• [SHORT TASK]
Reproduce nothing but the lines from the start of the material through the line that includes "for o in list(bpy.data.objects): bpy.data.objects.remove(o)", both ends included, and omit every picture.

— Start GIVEN MATERIAL —

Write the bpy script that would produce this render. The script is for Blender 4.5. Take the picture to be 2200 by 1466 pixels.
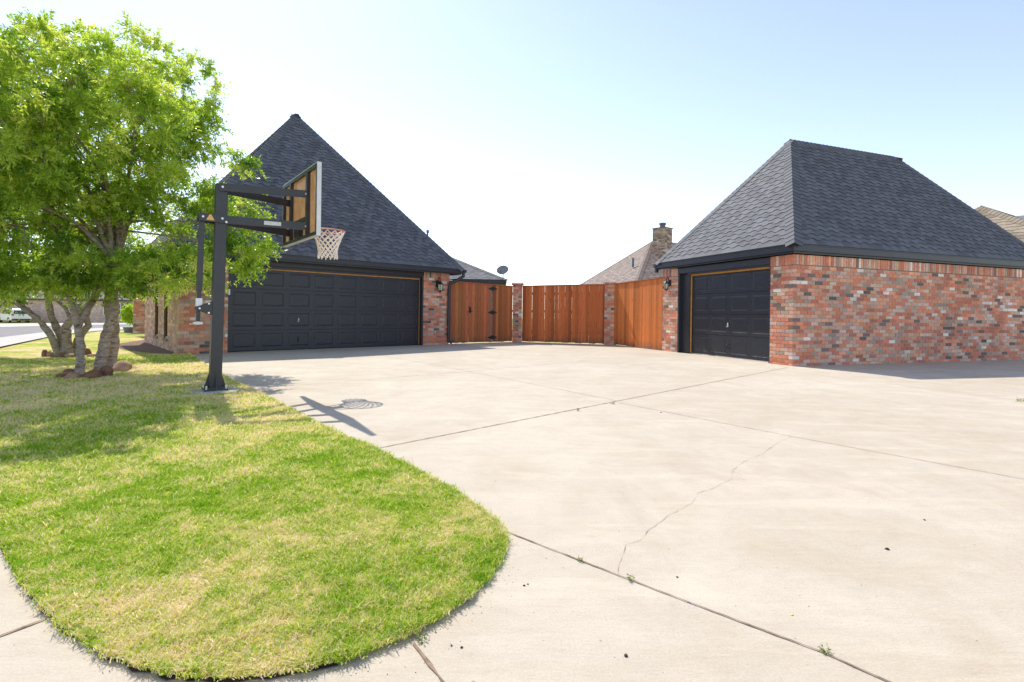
import bpy, math, random
import numpy as np
from mathutils import Vector, Matrix
R = random.Random(7)
NR = np.random.default_rng(7)
SC = bpy.context.scene
COL = SC.collection
for o in list(bpy.data.objects): bpy.data.objects.remove(o)

# ------------------------------------------------------------------ camera
H = 1.05; F = 1100.0; HY = 674.0
RO = math.atan(0.013)
cam = bpy.data.objects.new('camera', bpy.data.cameras.new('camera')); COL.objects.link(cam)
cam.data.lens = 18; cam.data.sensor_width = 36; cam.data.shift_y = (HY-733)/2200
cam.data.clip_start = 0.05; cam.data.clip_end = 3000
c_, s_ = math.cos(RO), math.sin(RO)
cam.matrix_world = Matrix(((c_, -s_, 0, 0), (0, 0, -1, 0), (s_, c_, 0, H), (0, 0, 0, 1)))
SC.camera = cam
# ------------------------------------------------------------------ light
SUNDIR = Vector((-0.520, 0.854, 1.168)).normalized()
az = math.atan2(SUNDIR.x, SUNDIR.y); el = math.asin(SUNDIR.z)
world = bpy.data.worlds.new('World'); SC.world = world; world.use_nodes = True
wn = world.node_tree.nodes; wl = world.node_tree.links
bg = wn['Background']; sky = wn.new('ShaderNodeTexSky'); sky.sky_type = 'NISHITA'; sky.sun_disc = False
sky.sun_elevation = el; sky.sun_rotation = az; sky.altitude = 900; sky.air_density = 1.0; sky.dust_density = 0.4; sky.ozone_density = 2.5
tnt = wn.new('ShaderNodeMix'); tnt.data_type = 'RGBA'; tnt.blend_type = 'MULTIPLY'; tnt.inputs[0].default_value = 1.0; tnt.inputs[7].default_value = (1.06, 0.96, 0.95, 1)
wl.new(sky.outputs[0], tnt.inputs[6]); hs = wn.new('ShaderNodeHueSaturation'); hs.inputs['Saturation'].default_value = 0.80; wl.new(tnt.outputs[2], hs.inputs['Color']); wl.new(hs.outputs[0], bg.inputs[0]); bg.inputs[1].default_value = 0.15
sun = bpy.data.objects.new('sun', bpy.data.lights.new('sun', 'SUN')); COL.objects.link(sun)
sun.data.energy = 2.9; sun.data.angle = math.radians(0.5); sun.data.color = (1.0, 0.95, 0.87)
sun.rotation_euler = (-SUNDIR).to_track_quat('-Z', 'Y').to_euler(); sun.location = (-10, 18, 24)
SC.view_settings.view_transform = 'Standard'; SC.view_settings.look = 'None'
SC.view_settings.exposure = 0.95; SC.view_settings.gamma = 1.0
SC.render.engine = 'CYCLES'
SC.cycles.max_bounces = 8; SC.cycles.transparent_max_bounces = 8

# ------------------------------------------------------------------ helpers
def hz(x, y):
    s = (y-x)*0.7071
    d = s-18
    if d <= -2: return 0.0
    if d < 2: return -0.0128*((d+2)**2)/8
    return -0.0128*d
def ray(px, py):
    u = (px-1100)/F; v = (HY-py)/F
    return (u*c_ - v*s_, v*c_ + u*s_)
def G(px, py):                       # pixel of the photograph -> point on the ground
    a, b = ray(px, py); t = H/(-b)
    for _ in range(30): t = (H - hz(a*t, t))/(-b)
    return (a*t, t)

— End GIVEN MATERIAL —

• [REPLY]
Write the bpy script that would produce this render. The script is for Blender 4.5. Take the picture to be 2200 by 1466 pixels.
import bpy, math, random
import numpy as np
from mathutils import Vector, Matrix
R = random.Random(7)
NR = np.random.default_rng(7)
SC = bpy.context.scene
COL = SC.collection
for o in list(bpy.data.objects): bpy.data.objects.remove(o)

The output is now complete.